金金さんは1994年、進学のために上京。卒業後はある会社で事務員の仕事をしていた。
ある日、茶葉を買いに行くと、店主が熱心に茶葉や茶文化を説明してくれた。金金さんはやさしく誠実な店主の人となりに惹かれ、まもなくして二人の間に愛情が芽生えた。
しかし両親は大反対。金金さんを温州に連れ戻そうとした。二人は誠意をもって両親を説得した。そして金金さんは仕事を辞め、夫の手伝いをするようになった。
茶葉を売る仕事を始めてから、お茶のいれ方、飲み方、そして販売にはすべて意味があり、文化があることを知った。学ばなければならないことがたくさんあることに気がついた。そこで茶葉に関する本を大量に読み、わからないところは専門家に教えてもらった。
「努力は人を裏切らず」。茶葉の知識は目に見えて増えた。「葉嘉先生」という店名は、茶祖と仰がれる陸羽の『茶経』からとったものだ。
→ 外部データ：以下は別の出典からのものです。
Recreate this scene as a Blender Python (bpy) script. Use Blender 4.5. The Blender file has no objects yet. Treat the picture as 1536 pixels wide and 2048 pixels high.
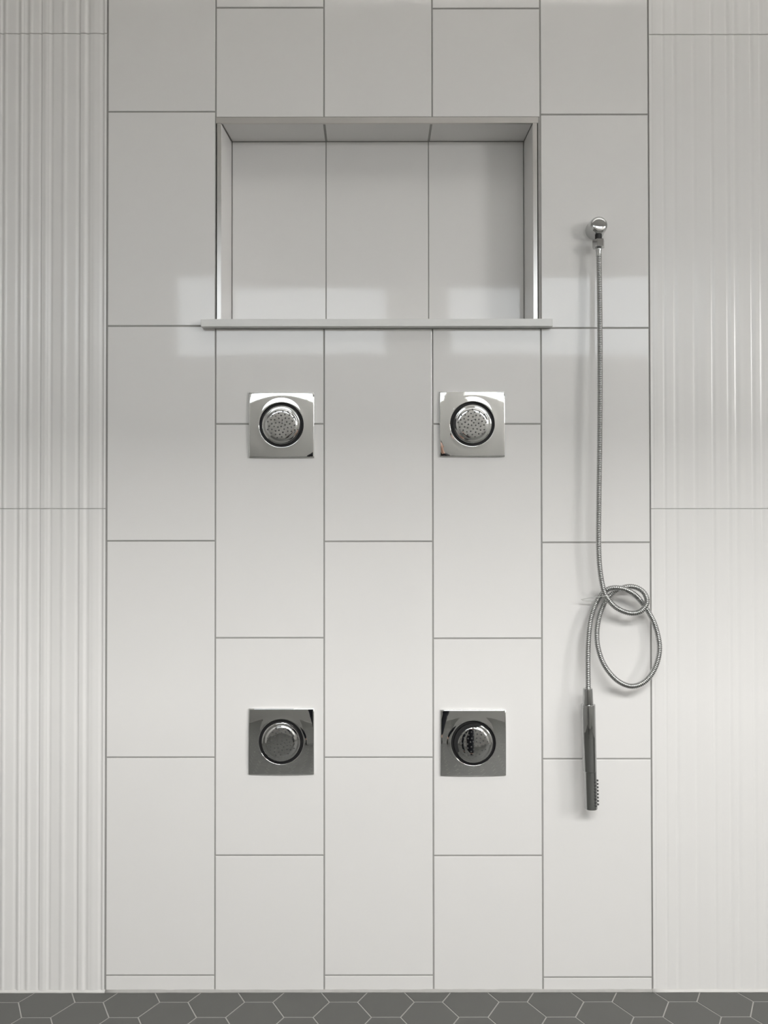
import bpy, bmesh, math, random
from mathutils import Vector, Matrix, Quaternion
random.seed(7)
S = bpy.context.scene
COL = S.collection
PI = math.pi
R = math.radians

# ------------------------------------------------------------------ camera
F_PX, CAM_D, CAM_H, PITCH, ROLL = 1600.0, 2.2732, 1.3291, 0.0109, -0.0011
CAM = Vector((0, -CAM_D, CAM_H))
fw = Vector((0, math.cos(PITCH), math.sin(PITCH)))
rt0 = Vector((1, 0, 0)); up0 = rt0.cross(fw)
rt = rt0 * math.cos(ROLL) + up0 * math.sin(ROLL)
up = up0 * math.cos(ROLL) - rt0 * math.sin(ROLL)
cd = bpy.data.cameras.new('camera')
cd.sensor_fit = 'VERTICAL'; cd.sensor_height = 36.0; cd.lens = F_PX * 36.0 / 2048.0
cd.clip_start = 0.05; cd.clip_end = 60
cam = bpy.data.objects.new('camera', cd)
M = Matrix((rt, up, -fw)).transposed().to_4x4(); M.translation = CAM
cam.matrix_world = M
COL.objects.link(cam)
S.camera = cam

# ------------------------------------------------------------------ view, world
S.view_settings.view_transform = 'Standard'
S.view_settings.look = 'None'
S.view_settings.gamma = 1.0
S.view_settings.exposure = 0.0
S.view_settings.use_curve_mapping = False
w = bpy.data.worlds.new('world'); S.world = w; w.use_nodes = True
w.node_tree.nodes['Background'].inputs[0].default_value = (0.80, 0.90, 1.0, 1)
w.node_tree.nodes['Background'].inputs[1].default_value = 1.0

# ------------------------------------------------------------------ daylight through the windows
def daylight(name, loc, size, radiance, color, rot):
    l = bpy.data.lights.new(name, 'AREA'); l.shape = 'RECTANGLE'
    l.size, l.size_y = size
    l.energy = radiance * PI * size[0] * size[1]
    l.color = color
    o = bpy.data.objects.new(name, l); COL.objects.link(o)
    o.location = loc; o.rotation_euler = rot
    return o
BACK = -4.4                     # wall behind the photographer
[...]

今年は物価高騰と南方の雪害のあおりを受け、北京の茶葉市場の売れ行きはよくない。店に足を運ぶ人はいても実際に購入する人は少ない。ここ数カ月、ほとんど売れていない店もある。そこで金金さんたち店舗経営者は、市場経営者に対しテナント料の引き下げを求めるつもりだ。